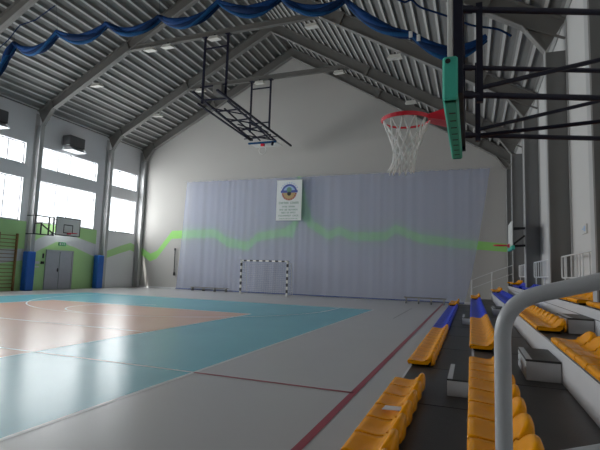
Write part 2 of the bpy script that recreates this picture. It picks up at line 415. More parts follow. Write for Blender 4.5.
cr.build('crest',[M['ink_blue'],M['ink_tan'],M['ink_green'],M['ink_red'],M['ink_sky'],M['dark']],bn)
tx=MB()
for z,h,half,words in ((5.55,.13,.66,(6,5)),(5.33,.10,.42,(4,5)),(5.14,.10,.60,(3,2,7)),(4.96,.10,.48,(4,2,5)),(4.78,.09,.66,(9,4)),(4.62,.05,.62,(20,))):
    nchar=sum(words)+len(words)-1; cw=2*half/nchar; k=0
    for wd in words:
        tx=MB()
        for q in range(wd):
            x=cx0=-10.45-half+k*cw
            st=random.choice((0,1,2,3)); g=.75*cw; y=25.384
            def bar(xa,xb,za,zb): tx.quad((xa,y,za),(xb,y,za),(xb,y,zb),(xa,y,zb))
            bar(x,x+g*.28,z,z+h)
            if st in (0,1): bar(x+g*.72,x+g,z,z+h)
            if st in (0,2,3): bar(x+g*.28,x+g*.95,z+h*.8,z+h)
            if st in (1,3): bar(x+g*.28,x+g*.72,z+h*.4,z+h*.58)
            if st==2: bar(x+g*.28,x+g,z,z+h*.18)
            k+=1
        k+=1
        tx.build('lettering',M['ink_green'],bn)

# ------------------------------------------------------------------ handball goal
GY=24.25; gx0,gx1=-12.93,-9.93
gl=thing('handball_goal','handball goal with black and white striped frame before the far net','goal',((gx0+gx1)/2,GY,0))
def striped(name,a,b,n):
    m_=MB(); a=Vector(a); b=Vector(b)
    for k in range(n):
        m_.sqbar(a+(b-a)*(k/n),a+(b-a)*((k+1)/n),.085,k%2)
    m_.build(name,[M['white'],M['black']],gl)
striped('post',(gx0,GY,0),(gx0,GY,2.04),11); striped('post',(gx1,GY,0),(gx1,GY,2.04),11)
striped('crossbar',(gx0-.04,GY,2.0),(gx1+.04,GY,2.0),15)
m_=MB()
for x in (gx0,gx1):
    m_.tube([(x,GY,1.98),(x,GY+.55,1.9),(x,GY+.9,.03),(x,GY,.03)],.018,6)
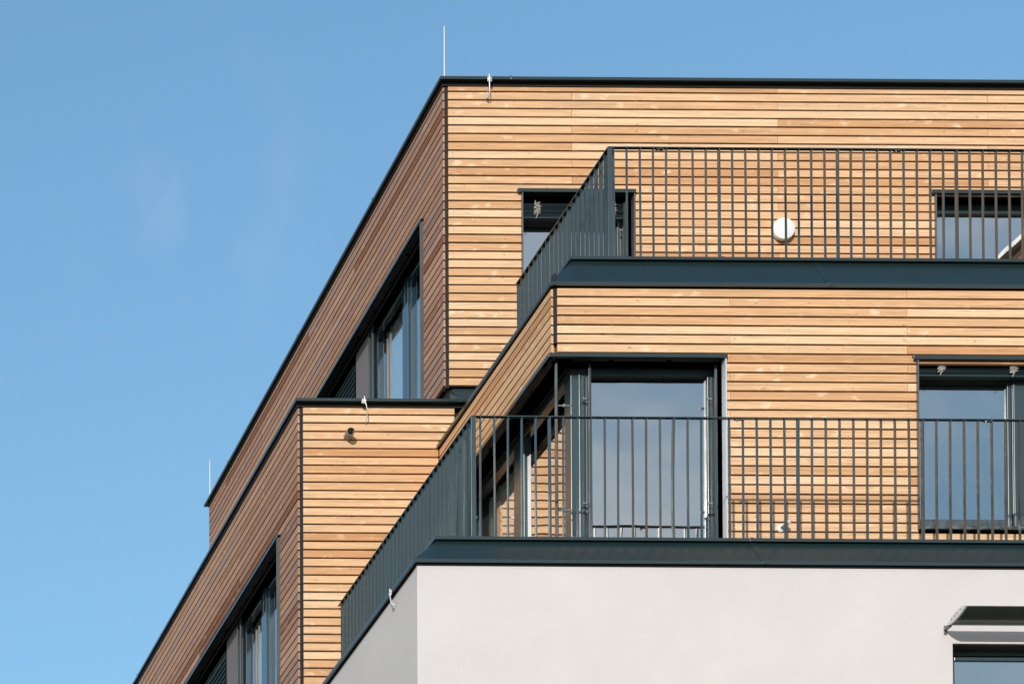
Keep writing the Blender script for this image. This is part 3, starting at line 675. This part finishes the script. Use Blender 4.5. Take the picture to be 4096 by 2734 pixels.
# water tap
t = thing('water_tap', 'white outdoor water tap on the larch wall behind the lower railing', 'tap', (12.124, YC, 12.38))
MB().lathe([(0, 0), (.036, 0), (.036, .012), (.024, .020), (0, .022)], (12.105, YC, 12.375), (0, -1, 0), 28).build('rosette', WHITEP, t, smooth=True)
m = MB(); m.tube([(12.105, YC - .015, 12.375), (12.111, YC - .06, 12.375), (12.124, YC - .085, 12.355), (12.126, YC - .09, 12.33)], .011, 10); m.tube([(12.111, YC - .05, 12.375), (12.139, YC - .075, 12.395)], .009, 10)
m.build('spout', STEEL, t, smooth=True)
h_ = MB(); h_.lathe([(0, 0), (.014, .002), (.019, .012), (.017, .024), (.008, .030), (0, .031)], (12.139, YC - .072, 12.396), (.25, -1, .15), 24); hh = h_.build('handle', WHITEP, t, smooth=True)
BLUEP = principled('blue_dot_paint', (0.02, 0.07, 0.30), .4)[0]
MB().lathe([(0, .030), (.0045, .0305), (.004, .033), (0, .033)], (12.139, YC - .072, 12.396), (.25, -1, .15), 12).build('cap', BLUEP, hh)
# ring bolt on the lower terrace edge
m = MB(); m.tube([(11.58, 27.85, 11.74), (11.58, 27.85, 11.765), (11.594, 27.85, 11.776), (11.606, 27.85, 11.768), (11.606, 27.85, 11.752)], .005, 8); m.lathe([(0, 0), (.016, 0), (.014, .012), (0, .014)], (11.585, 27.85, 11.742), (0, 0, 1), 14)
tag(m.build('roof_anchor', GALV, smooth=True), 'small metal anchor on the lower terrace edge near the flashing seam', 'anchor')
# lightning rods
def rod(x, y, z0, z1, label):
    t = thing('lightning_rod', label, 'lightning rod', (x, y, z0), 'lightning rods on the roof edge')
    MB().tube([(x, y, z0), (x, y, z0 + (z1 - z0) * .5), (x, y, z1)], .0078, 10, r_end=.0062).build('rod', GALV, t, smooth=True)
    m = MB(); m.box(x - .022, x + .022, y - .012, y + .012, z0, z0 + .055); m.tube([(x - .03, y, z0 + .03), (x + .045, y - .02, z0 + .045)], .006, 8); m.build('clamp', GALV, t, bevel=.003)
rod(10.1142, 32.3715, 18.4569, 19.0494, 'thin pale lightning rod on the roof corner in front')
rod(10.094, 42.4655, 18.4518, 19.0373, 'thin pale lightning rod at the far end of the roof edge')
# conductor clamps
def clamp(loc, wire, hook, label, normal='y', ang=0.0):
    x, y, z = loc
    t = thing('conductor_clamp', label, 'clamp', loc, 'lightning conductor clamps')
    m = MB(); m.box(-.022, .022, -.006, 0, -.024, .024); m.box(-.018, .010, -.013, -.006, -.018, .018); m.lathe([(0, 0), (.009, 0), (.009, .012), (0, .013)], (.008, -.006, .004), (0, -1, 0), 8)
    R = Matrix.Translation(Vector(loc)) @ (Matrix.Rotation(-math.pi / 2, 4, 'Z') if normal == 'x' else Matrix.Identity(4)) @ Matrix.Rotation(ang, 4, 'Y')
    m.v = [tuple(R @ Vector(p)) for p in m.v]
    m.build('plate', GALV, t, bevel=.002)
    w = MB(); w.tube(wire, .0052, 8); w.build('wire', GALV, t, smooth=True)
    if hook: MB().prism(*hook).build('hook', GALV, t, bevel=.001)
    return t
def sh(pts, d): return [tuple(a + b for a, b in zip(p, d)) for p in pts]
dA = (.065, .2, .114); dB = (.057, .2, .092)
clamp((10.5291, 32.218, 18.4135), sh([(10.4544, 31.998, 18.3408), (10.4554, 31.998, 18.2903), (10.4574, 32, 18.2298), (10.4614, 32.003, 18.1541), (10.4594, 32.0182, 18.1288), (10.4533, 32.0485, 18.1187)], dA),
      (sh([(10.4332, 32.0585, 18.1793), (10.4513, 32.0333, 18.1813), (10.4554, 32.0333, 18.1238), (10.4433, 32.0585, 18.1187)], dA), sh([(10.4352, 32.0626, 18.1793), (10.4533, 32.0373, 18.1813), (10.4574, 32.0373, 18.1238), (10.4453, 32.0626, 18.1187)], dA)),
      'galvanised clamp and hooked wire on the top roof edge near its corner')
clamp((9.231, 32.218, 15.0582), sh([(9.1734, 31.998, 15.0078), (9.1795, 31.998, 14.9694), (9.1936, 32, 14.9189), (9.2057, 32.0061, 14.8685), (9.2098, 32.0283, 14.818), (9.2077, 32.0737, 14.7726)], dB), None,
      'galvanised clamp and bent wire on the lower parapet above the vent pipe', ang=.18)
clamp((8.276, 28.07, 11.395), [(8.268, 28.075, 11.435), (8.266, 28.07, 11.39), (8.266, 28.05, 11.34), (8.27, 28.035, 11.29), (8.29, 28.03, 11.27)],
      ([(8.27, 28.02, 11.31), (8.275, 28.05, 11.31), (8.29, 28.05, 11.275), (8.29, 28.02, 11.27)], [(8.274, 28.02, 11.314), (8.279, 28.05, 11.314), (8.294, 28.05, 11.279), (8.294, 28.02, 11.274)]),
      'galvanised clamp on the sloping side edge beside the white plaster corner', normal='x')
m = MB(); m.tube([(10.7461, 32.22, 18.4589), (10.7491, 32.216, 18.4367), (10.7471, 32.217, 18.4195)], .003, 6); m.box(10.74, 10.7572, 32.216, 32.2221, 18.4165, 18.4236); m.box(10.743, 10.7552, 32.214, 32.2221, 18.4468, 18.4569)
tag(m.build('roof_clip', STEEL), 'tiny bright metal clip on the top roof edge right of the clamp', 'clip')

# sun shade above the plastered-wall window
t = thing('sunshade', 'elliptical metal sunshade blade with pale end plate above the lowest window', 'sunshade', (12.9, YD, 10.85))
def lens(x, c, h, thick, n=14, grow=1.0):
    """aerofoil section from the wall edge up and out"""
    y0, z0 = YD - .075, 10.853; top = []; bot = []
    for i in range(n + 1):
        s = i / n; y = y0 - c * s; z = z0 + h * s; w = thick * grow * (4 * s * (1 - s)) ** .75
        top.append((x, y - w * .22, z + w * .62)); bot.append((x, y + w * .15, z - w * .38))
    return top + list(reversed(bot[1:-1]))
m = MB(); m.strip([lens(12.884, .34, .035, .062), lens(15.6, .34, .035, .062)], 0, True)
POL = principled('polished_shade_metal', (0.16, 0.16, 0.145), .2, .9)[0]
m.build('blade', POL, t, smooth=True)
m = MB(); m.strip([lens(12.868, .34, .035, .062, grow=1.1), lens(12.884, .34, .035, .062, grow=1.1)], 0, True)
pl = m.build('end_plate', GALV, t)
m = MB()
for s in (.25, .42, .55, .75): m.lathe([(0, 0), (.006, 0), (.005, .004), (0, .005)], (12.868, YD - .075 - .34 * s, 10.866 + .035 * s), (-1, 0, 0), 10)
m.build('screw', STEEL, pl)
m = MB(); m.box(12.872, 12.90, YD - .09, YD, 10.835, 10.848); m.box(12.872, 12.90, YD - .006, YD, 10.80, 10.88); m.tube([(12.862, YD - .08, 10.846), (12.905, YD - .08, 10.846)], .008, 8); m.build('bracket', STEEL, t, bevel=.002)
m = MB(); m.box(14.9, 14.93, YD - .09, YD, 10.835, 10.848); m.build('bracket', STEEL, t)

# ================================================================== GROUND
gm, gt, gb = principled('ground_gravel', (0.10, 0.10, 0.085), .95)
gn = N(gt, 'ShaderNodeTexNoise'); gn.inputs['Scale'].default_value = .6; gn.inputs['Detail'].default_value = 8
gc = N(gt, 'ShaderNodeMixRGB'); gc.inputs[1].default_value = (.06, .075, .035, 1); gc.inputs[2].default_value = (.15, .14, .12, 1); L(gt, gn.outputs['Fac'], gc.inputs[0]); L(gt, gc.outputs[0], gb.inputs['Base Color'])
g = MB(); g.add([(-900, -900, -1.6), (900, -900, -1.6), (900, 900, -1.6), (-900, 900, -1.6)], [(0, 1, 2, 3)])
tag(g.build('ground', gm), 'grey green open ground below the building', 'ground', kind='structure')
════
## YOUR INSTRUCTIONS
Please repeat exactly the data above from its first line to the line that contains "tx.build('lettering',M['ink_green'],bn)", inclusive, and leave every picture out.

## WRITTEN RESPONSE
Write part 2 of the bpy script that recreates this picture. It picks up at line 415. More parts follow. Write for Blender 4.5.
cr.build('crest',[M['ink_blue'],M['ink_tan'],M['ink_green'],M['ink_red'],M['ink_sky'],M['dark']],bn)
tx=MB()
for z,h,half,words in ((5.55,.13,.66,(6,5)),(5.33,.10,.42,(4,5)),(5.14,.10,.60,(3,2,7)),(4.96,.10,.48,(4,2,5)),(4.78,.09,.66,(9,4)),(4.62,.05,.62,(20,))):
    nchar=sum(words)+len(words)-1; cw=2*half/nchar; k=0
    for wd in words:
        tx=MB()
        for q in range(wd):
            x=cx0=-10.45-half+k*cw
            st=random.choice((0,1,2,3)); g=.75*cw; y=25.384
            def bar(xa,xb,za,zb): tx.quad((xa,y,za),(xb,y,za),(xb,y,zb),(xa,y,zb))
            bar(x,x+g*.28,z,z+h)
            if st in (0,1): bar(x+g*.72,x+g,z,z+h)
            if st in (0,2,3): bar(x+g*.28,x+g*.95,z+h*.8,z+h)
            if st in (1,3): bar(x+g*.28,x+g*.72,z+h*.4,z+h*.58)
            if st==2: bar(x+g*.28,x+g,z,z+h*.18)
            k+=1
        k+=1
        tx.build('lettering',M['ink_green'],bn)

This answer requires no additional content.